Du bon, du Bonneff…

                   

Grâce à l’Arbre vengeur, qui étoffe son catalogue d’un nouveau cri et d’un authentique chef-d’œuvre, le nom des frères Bonneff (Léon et Maurice) sort enfin du Léthé aux fâcheuses allures de ruisseau où il croupissait depuis trop longtemps. S’ils n’avaient pas été fauchés en 1914, dans la trentaine, il est à gager que le duo littéraire qu’ils formaient aurait pu équivaloir en notoriété à celui des Goncourt ou des Tharaud. Bien sûr, ils ne jouaient pas dans la même cour… Les salons que fréquentaient les Bonneff étaient ceux, étriqués et grouillants, des quartiers ouvriers, et c’était la lisière nord de Paris qu’ils sondaient plutôt que l’Orient de la métropole.

Aubervilliers. Qui se douterait que derrière les syllabes de ce toponyme si doux, quasi musical, se terrait, au début du siècle passé, la banlieue la plus dure de la capitale ? Céline, qui baptisait les zones de relégation urbaines « le paillasson des villes », devait connaître cet ouvrage, apport majeur à la veine prolétarienne et « moment cardinal de l’exploration sociale en littérature », pour reprendre la juste expression du préfacier / redécouvreur Éric Dussert.

Le genre auquel appartient ce texte est cependant mouvant, dans la mesure où il oscille en permanence entre document, témoignage sur le vif, tranches de vie transposées et adaptées au découpage feuilletonesque. Aubervilliers, il faut s’y résoudre, n’est ni un roman ni un essai ; c’est la vie même, et voilà pourquoi bon nombre de ses pages s’encaissent avec douleur, entre cœur et plexus, en uppercut d’encre.

Parce que les petites gens qui peuplent ce « pandémonium dont le principal démon se nomme misère » (Dussert à nouveau) ne sont pas des ouvriers modestes, encore moins des artisans. Mais bien les ramasseurs, les vidangeurs, les fouilleurs de tréfonds, les manieurs de substance mort (les acides et les engrais notamment), les équarisseurs. Les mains plongées à longueur d’existence dans ce que le système a de moins ragoûtant - soit les tripes de ses animaux d'élevage et ses latrines - les crevards d’Aubervillers se situent à la base de la pyramide des besoins, voire juste en dessous. Sans eux, la corne d’abondance s’écroulerait ou se laisserait submerger par ses déchets et ses déjections non-retraités ; cette « armée de réserve » qui consent à exercer le labeur du pire constitue en réalité les pilotis faméliques et décatis qui tiennent en équilibre la société bourgeoise. C’est le ressort honteusement caché du miracle, le « prestige » du tour de magie capitaliste.
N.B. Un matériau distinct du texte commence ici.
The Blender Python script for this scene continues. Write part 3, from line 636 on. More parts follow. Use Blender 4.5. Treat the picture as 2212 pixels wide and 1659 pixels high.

On en croisera donc, des miteux, des perdus et des ravagés des deux sexes. Et même quand ils se laissent aller à consommer des « poisons » au bistrot pour un peu soulever la crasse collée à leur âme, même quand ils bousculent leur progéniture morveuse ou qu’ils sombrent dans la violence conjugale, on se prend à les aimer, les citoyens en loque de la « ville terrible et charmante ». On rit avec eux face au ridicule de leurs petites misères, puis on les laisse repartir trimer dans la Misère, la majuscule, la singulière, la fatale. Ils se révoltent ? On les soutient, pardi, sinon, quel sordide on serait. Leur rêve syndical vole en éclats, leur gifle au contremaître les amène définitivement à ras de terre ? On les relève, on leur donne l’accolade, et on pleure avec eux, une larme pour la peine, une larme pour la rage, un reniflement pour l'espoir.

On apprend, dans sa notice biographique, que Léon Bonneff écrivait à L’Humanité… La préposition est superflue.

Frédéric SAENEN

Léon Bonneff, Aubervilliers, Préface d’Éric Dussert, illustrations de Nicolas André, Éditions de L’Arbre vengeur, Collection de l’Alambic, 340 pp., 19 €.